© 2019 by Molokai Surf.

Garbage patches in our oceans

February 5, 2018

Discovered in the 1980s, The Great Pacific Garbage Patch is a remote area between Hawaii and the North American mainland where a lot of our trash and junk converge into a large swath of garbage and debry. The plastic is trapped in the north pacific gyre which is a slow moving spiral in the middle of the Pacific Ocean. The spiral occurs due to a high pressure of wind currents. Most of the plastic found in this part of the pacific ocean is sludge like or in a soot. It is considered the largest land fill in the world, and it's not even on land but on water. But there are also a lot of little bits of trash just beneath the surface of the water, some of which are found 10 meters deep. The size of the patch has not yet been determined, but some scholars estimate it to be the size of Texas or 270,000 square miles. The environmental consequences are grave. As a result, many animals die due to their consumption of trash and junk thinking it's some sort of plankton or food. Birds have been uncovered whose stomachs are filled with trash. The entire ecobalance has shifted to a harmful degree. 
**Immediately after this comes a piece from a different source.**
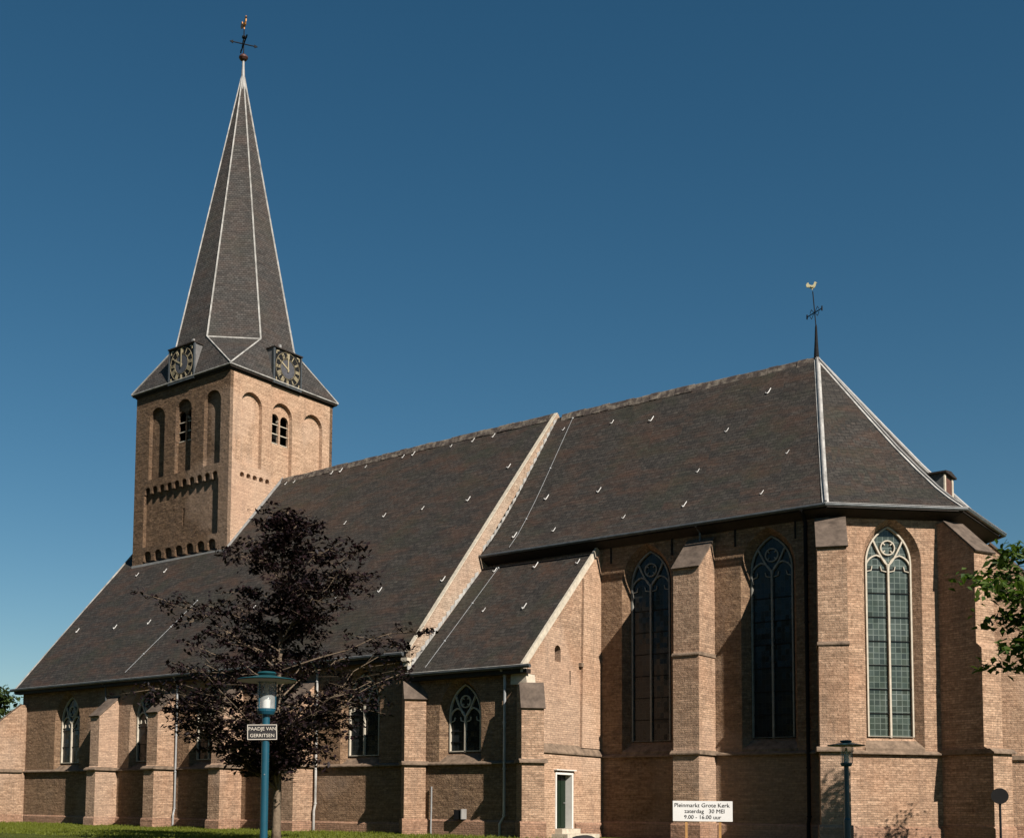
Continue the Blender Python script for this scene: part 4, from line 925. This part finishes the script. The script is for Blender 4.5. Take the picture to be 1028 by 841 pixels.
# ------------------------------------------------------------------ small things
rs = tag(empty('round_sign', (53.72, -10.75, gz(53, -10.9))), 'small round dark sign on a thin post by the right buttress', 'sign'); a_ = facing((53.5, -10.9, 1))
bm = bmesh.new(); n_ = V((math.sin(a_), -math.cos(a_), 0)); u_ = V((math.cos(a_), math.sin(a_), 0)); zz = 1.47-gz(0, -10.9)
prism(bm, [(math.cos(t)*.17, zz+math.sin(t)*.17) for t in (2*math.pi*i/28 for i in range(28))], V((0, 0, 0)), u_, Z, n_, .03, .045); part('sign_disc', bm, 'sign_dark', rs)
bm = bmesh.new(); tube(bm, [(0, 0, -.1), (0, 0, zz+.12)], .025, 8); part('post', bm, 'black', rs)
def boulder(loc, s, label):
    bm = bmesh.new(); bmesh.ops.create_icosphere(bm, subdivisions=3, radius=1)
    for v in bm.verts:
        n = math.sin(v.co.x*3.1+1)*math.cos(v.co.y*2.7)+.6*math.sin(v.co.z*5+v.co.x*4); v.co *= 1+.09*n; v.co = V((v.co.x*s[0], v.co.y*s[1], max(v.co.z, -.35)*s[2]))
    o = link('boulder', bm, M['stone_dark'], None, True); o.location = loc; o.rotation_euler = (0, 0, rnd.uniform(0, 1)); tag(o, label, 'boulder')
boulder((38.75, -3.1, -.02), (.55, .38, .24), 'dark boulder on the grass below the green annex door')
boulder((10.7, -12.8, .0), (.25, .2, .16), 'small dark stone on the lawn at the far left')
# low house seen past the apse
h = tag(empty('house', (52, 22, 0)), 'low grey house with a red tiled roof behind the apse', 'house')
bm = bmesh.new(); box(bm, (-3, 0, -.2), (9, 8, 3.0)); part('wall', bm, 'render', h)
bm = bmesh.new(); prism(bm, [(-.4, 2.9), (4, 5.4), (8.4, 2.9), (8.4, 2.75), (4, 5.2), (-.4, 2.75)], V((0, 0, 0)), Y, Z, X, -3.3, 9.3); part('roof', bm, 'redtile', h)
for x in (-2, .6, 3.2):
    bm = bmesh.new()
    for a0, a1, b0, b1 in ((x, x+1.6, 2.3, 2.4), (x, x+1.6, 1.0, 1.1), (x, x+.1, 1.1, 2.3), (x+1.5, x+1.6, 1.1, 2.3)): box(bm, (a0, -.05, b0), (a1, -.003, b1))
    w = part('window', bm, 'white', h); bm = bmesh.new(); box(bm, (x+.1, -.02, 1.1), (x+1.5, -.004, 2.3)); part('pane', bm, 'glass', w)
This is not the only place where such trash islands have been discovered. There are other vertices across the world, similar to the north pacific gyre, which have accumulated debry and junk from around the world. The Indian Ocean, North Atlantic, South Pacific garbage patches, many of which have been recently discovered, also fall into this category. 


The good news is awareness campaigns have been taking place and people now are intrigued by this. Various initiatives have been made to limit trash being dumped into the ocean and many cleanup projects have been launched. It will take very large governments and institution to help reduce the problem worldwide.